Assessing the Role of Physicalist Theology as a Bridge between Western Physicalism and Islamic Corporealism in the Study of the Soul
Keywords:
Physicalism, Physicalist Theology, Islamic Corporealism, Psychology of the Soul, Philosophy of Mind, Substance Dualism, Bodily Resurrection, Personal Identity, Mind-Body Problem, Downward CausationAbstract
The question of the nature of the human soul and its relationship with the body is among the most fundamental issues in the history of philosophy, theology, and cognitive science. In contemporary Western philosophy, physicalism has emerged as a dominant view that explains mind and consciousness within the framework of physical processes.
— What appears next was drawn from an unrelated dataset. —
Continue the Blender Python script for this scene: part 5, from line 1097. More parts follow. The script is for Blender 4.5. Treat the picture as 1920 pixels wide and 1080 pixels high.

In the Islamic world, certain currents of Islamic theology have adopted a corporealist approach to the soul, standing in contrast to the substance dualism prevalent in the Islamic Peripatetic tradition. Physicalist theology, which emerged in the past century within the context of Christian science–religion dialogue, seeks to reconcile religious belief with physicalist explanations of the mind. Using a library-based analytical-comparative method through note-taking from primary and secondary sources in three fields—Western philosophy of mind, physicalist theology, and Islamic study of the soul—this article examines the possibilities, limitations, and implications of such mediation. The findings indicate that physicalist theology can function as a “partial bridge” in this intertraditional dialogue; shared issues such as bodily resurrection, personal identity, embodied moral responsibility, and human unity provide genuine grounds for dialogue, and some of its conceptual tools, such as downward causation and emergence, may prove useful in rethinking Islamic theories of the soul. Nevertheless, fundamental incompatibilities also exist that make complete bridge-building impossible; the Qur’anic concept of the spirit as “amr rabbī” (“an affair of my Lord”), belief in consciousness in the intermediate realm of barzakh, the essential difference between Islamic “subtle corporeality” and modern physicalism, and the fundamental divergence in the epistemic sources and methodologies of each tradition are among these obstacles. The present study concludes that the true value of physicalist theology in this dialogue lies not in resolving the issues, but in opening a space in which the two traditions can engage in more constructive dialogue through a more shared language, epistemic humility, and respect for their fundamental distinctions.